Each host city is responsible for creating a theme, and though many details of the event are still in the works, committee officials are planning a “tailgating” theme to celebrate the Hawkeye community. RAGBRAI riders and spectators alike will be encouraged to wear their college jerseys and show school pride.

“UCLA, Texas, Boise State … we think that would be a lot of fun and create some good-natured ribbing,” said Josh Schamberger, president of Iowa City-Coralville Area Convention and Visitor’s Bureau. “It would make for a cool discussion as you’re riding along the route.”

This is Coralville’s fourth time to host RAGBRAI. The last time was in 2006, when 20,000 bicycles traveled down Melrose Avenue and ended their trek in Muscatine.

Planning for the event takes a lot of work, divided among about 20 committees and around 350 volunteers, but previous experience has turned the process into “a well-oiled machine,” Schamberger said.

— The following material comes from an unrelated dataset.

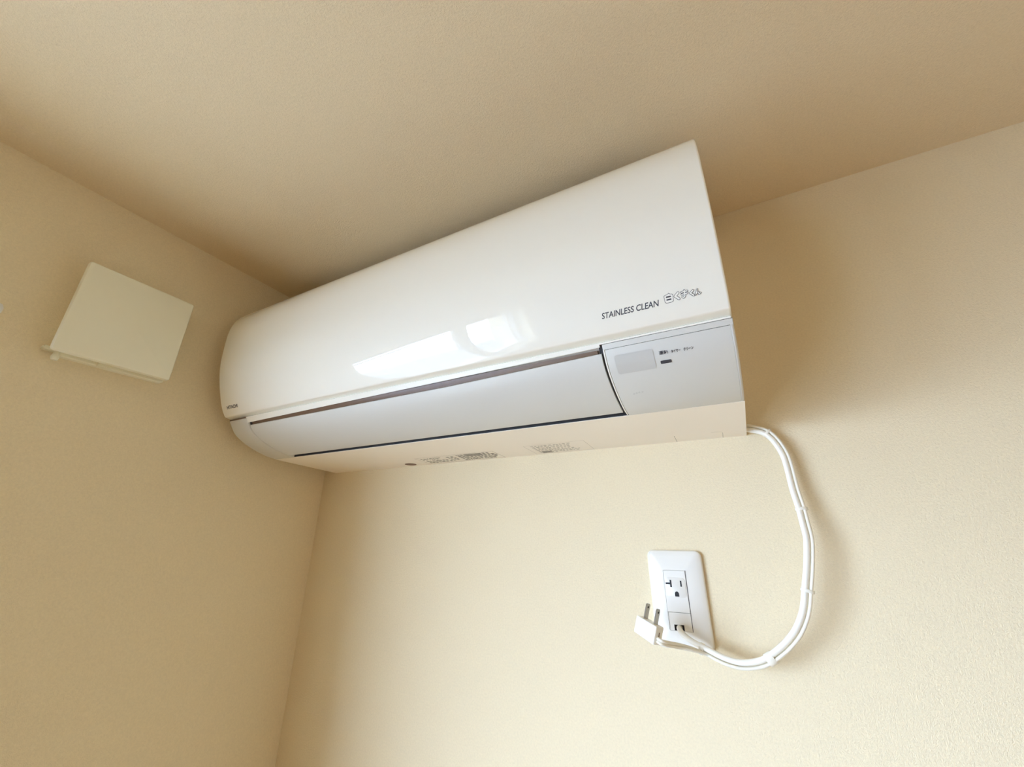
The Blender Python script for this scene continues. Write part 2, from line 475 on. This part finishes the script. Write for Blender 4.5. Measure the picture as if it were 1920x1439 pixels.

“We’re anxious to put on a good show … we get the opportunity to add some flair to the planning and tailor it towards our community,” he said. “It’s a pretty cool way to bring the community together and bond between now and July.”

According to local hotels, booking for July 29 has already begun.

“The [RAGBRAI] dates came out last night, and by this morning, we had sold out half of our rooms for that day,” said Jenna Smalley, a guest service agent for the Coralville Holiday Inn. She said she has been booking reservations from locations as far away as Maryland, California, and Georgia.

The process RAGBRAI officials go through each year to select the cities from 150 applicants and create a new route is a challenge, said RAGBRAI Director T.J. Juskiewicz.

But Coralville’s history with RAGBRAI stood out.

“It’s a great town; the riders have had a great time every time they’ve gone through in the past,” he said. “They have great facilities, and their volunteers and officials always put in a lot of effort. The leadership is wonderful … and everyone has been so gracious every time we’ve been.”

Coralville City Councilor Tom Gill said the implications of thousands of people coming through the area are entirely positive.

“I think it’s a great opportunity for Coralville,” he said. “It’s an income producer. Iowa City and the whole area benefit. It fills hotels, motels, and restaurants. It’s about more than just spandex, it’s an economy boost.”